Thanks for the links.

First, as Tician just pointed out, a form of the piezoelectric approach has been tested in the first year of MW. I have spent a whole night reading all I could find in the forum about it, and 1) I could not find a very precise description of the setup, 2) the setup had problems due to steps of the robots triggering the system (again, no precise info on the specifics : how it was mounted on the bot, what did the shock of legs hitting the ground look like [and even less characterized in a measurable way]...

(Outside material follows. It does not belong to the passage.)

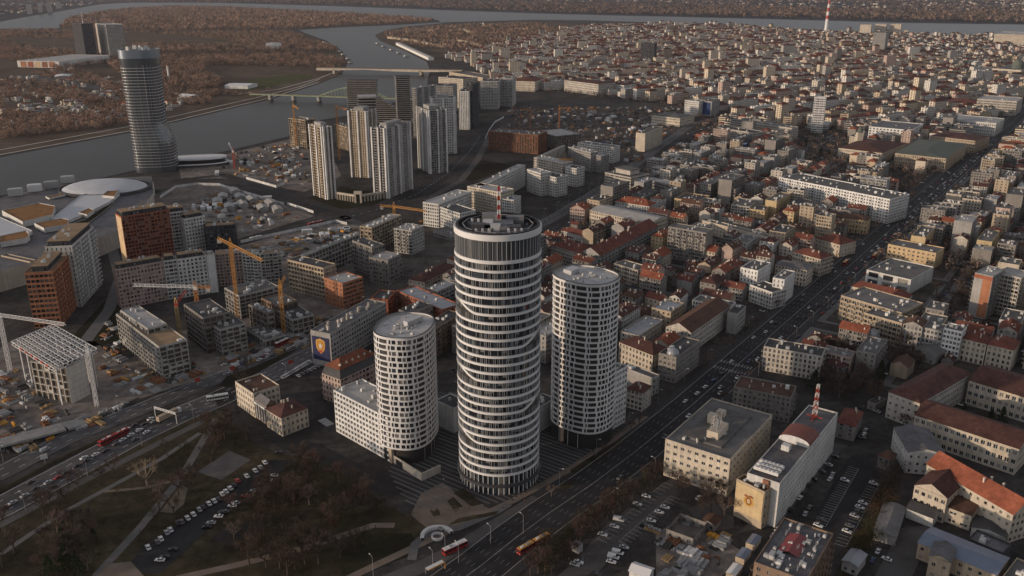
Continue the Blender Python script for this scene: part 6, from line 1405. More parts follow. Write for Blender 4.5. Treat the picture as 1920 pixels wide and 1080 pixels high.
def leaf_tree(h,r,seed,mat):
    rg=random.Random(seed); tr,cr=MB(),MB(); tr.tube((0,0,0),(0,0,h*.5),h*.025,h*.01,6)
    cl=[Vector((rg.gauss(0,.45)*r,rg.gauss(0,.45)*r,h*rg.uniform(.35,.9))) for _ in range(16)]
    for k in range(900):
        c=rg.choice(cl); o=c+Vector((rg.gauss(0,1),rg.gauss(0,1),rg.gauss(0,.8)))*r*.24; s=h*.035
        v=[o+Vector((rg.uniform(-1,1),rg.uniform(-1,1),rg.uniform(-.7,.7)))*s for _ in range(3)]; cr.tri(*[tuple(p) for p in v])
    return tr.mesh('trunk',barkm),cr.mesh('crown',mat)
TP=[bare_tree(11,1.0,1),bare_tree(13,.9,2,560,twig2),bare_tree(9,1.1,3),bare_tree(12,1.05,4,620),bare_tree(15,.85,5,600),bare_tree(10,1.2,6,520,twig2),bare_tree(12,1.1,7,560,M('twigs_tan',(.14,.10,.08),.95,None,.05,.2),'mid')]
TPD=bare_tree(16,1.0,9,320,M('twigs_pale',(.26,.20,.14),.95,None,.05),True)
EV=[ever_tree(13,4,1),ever_tree(10,3.4,2)]; LT=[leaf_tree(9,3.6,1,rustm),leaf_tree(8,3.2,2,M('leaves_dark_olive',(.035,.032,.016),.9,None,.05,.3)),leaf_tree(10,3.8,3,M('leaves_dry_brown',(.06,.044,.03),.9,None,.05,.3))]
TREES=[]
def plant(px,kind,n,dens_poly=True,world=False,exr=True):
    q=px if world else GP(px); xs=[p[0] for p in q]; ys=[p[1] for p in q]; k=0; tries=0
    while k<n and tries<n*30:
        tries+=1; x,y=random.uniform(min(xs),max(xs)),random.uniform(min(ys),max(ys))
        if not inpoly(x,y,q) or taken(x,y,2.) or dseg(x,y,AVC)<19: continue
        if any((x-a)**2+(y-b)**2<9 for a,b,_,_ in TREES[-80:]): continue
        TREES.append((x,y,random.choice(kind),random.uniform(.75,1.25))); k+=1
bk=TP; mixp=TP+[LT[0],LT[2]]
PATHC=[GP([(180,1080),(262,990),(340,895),(375,835),(405,785)]),GP([(-60,1075),(0,1040),(120,960),(240,895),(300,862),(375,812)]),GP([(330,1085),(450,1058),(560,1030),(640,1005),(700,985)])]
plant([(520,850),(610,870),(690,925),(720,965),(640,1000),(540,1030),(440,1050),(430,960),(500,900)],TP+[LT[0],LT[1],LT[2],LT[2]],66)
plant([(0,1045),(60,1010),(150,955),(190,960),(200,1030),(170,1080),(0,1080)],TP,16)
plant([(95,1085),(120,1020),(165,1005),(190,1030),(170,1085)],[EV[0],EV[1],LT[1]],9)
plant([(0,960),(90,915),(230,880),(160,950),(0,1030)],TP,10)
plant([(300,860),(420,790),(480,835),(500,850),(430,850),(370,880)],TP+[LT[1]],16)
plant([(270,960),(360,890),(380,910),(290,1010)],TP+[LT[1]],8)
plant([(460,1060),(640,1015),(700,1010),(640,1050),(560,1085)],[LT[1],LT[2]]+TP,16)
plant([(415,720),(470,690),(490,720),(475,745)],TP,2)
HEDGE=[(1030,1040),(1090,985),(1150,930),(1210,885),(1255,880),(1215,918),(1130,985),(1085,1040),(1040,1085),(1000,1085)]
plant(HEDGE,[LT[1],LT[2],LT[1]]+TP[:3],84)
plant([(985,1045),(1050,1000),(1060,1040),(1030,1085),(990,1085)],TP+[LT[2]],10)
plant([(1265,905),(1310,910),(1300,950),(1270,945)],[TP[1]],2); plant([(1662,893),(1685,905),(1655,985),(1615,1060),(1580,1085),(1602,1035)],[LT[2],LT[1],LT[0]],22)
plant([(1480,690),(1560,640),(1660,665),(1650,740),(1560,760),(1500,720)],TP+[LT[1],EV[0],LT[1]],34)
plant([(1740,560),(1815,520),(1815,600),(1740,600)],[LT[1]]+TP,18); plant([(1650,690),(1690,640),(1760,660),(1700,720)],[LT[1]]+TP,14)
plant([(1780,790),(1900,800),(1890,830),(1800,780)],[EV[0],LT[1]],6); plant([(1310,690),(1400,640),(1410,660),(1330,710)],TP,14)
plant([(1500,690),(1560,660),(1640,690),(1640,760),(1560,750)],TP+[LT[1],LT[2]],22); plant([(1310,905),(1370,935),(1370,990),(1320,1000)],TP,7)
plant([(1390,480),(1460,430),(1520,440),(1500,480),(1420,500)],TP+[LT[1]],26); plant([(1240,790),(1280,745),(1310,735),(1260,780)],TP,6)
plant([(1490,250),(1580,290),(1560,320),(1500,310)],TP+[EV[0]],20); plant([(1690,350),(1730,320),(1740,335),(1710,370)],TP,6)
for u,v in ((757,985),(770,975),(855,965),(880,955),(815,970),(828,1005)): TREES.append((*G(u,v),TP[2],.55))
for t_ in (-14.2,14.4):
    for k in range(60):
        s=-70+k*13+random.uniform(-3,3); x,y=av(s,t_)
        if random.random()<.7 and y<1000 and inview(x,y,0) and not taken(x,y,1.5): TREES.append((x,y,random.choice(TP[:3]+TP[6:]),random.uniform(.5,.75)))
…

In your test, you show waveforms produced when the sensor is hit by a BB gun and when the car hits a wall. The waveform looks different indeed as you mention, but how do you propose to actually make the difference? The amplitude is identical as expected due to the diodes clamping the signal. The resolution of the graph showed does not permit judging on the frequency content (which might have statistical differences but on the naked eye I don't see exactly what criterion I could implement in my AVR MCU to tell the difference.) so it's not possible to judge on the pertinence of an FFT (nor if said FFT could be performed at a sufficient frequency with something like a Teensy 3.1 for example). I don't remember precisely the details of the waveforms I got when I tested similar piezo sensors, unfortunately, and I'm not at home to test again.

Tirggering with a piezo is without a doubt a very cheap and reliable way to get info without false negative, you can buy products based on this effect but the problem is that it is very easy to get false positives.

In my experience, designs based on compression of materials which were not meant for compression are generally unreliable -- any change in humidity, temperature or just time passing might make them give false results.

I am very interested in more info on that. What type of material did you try? how was it affected exactly?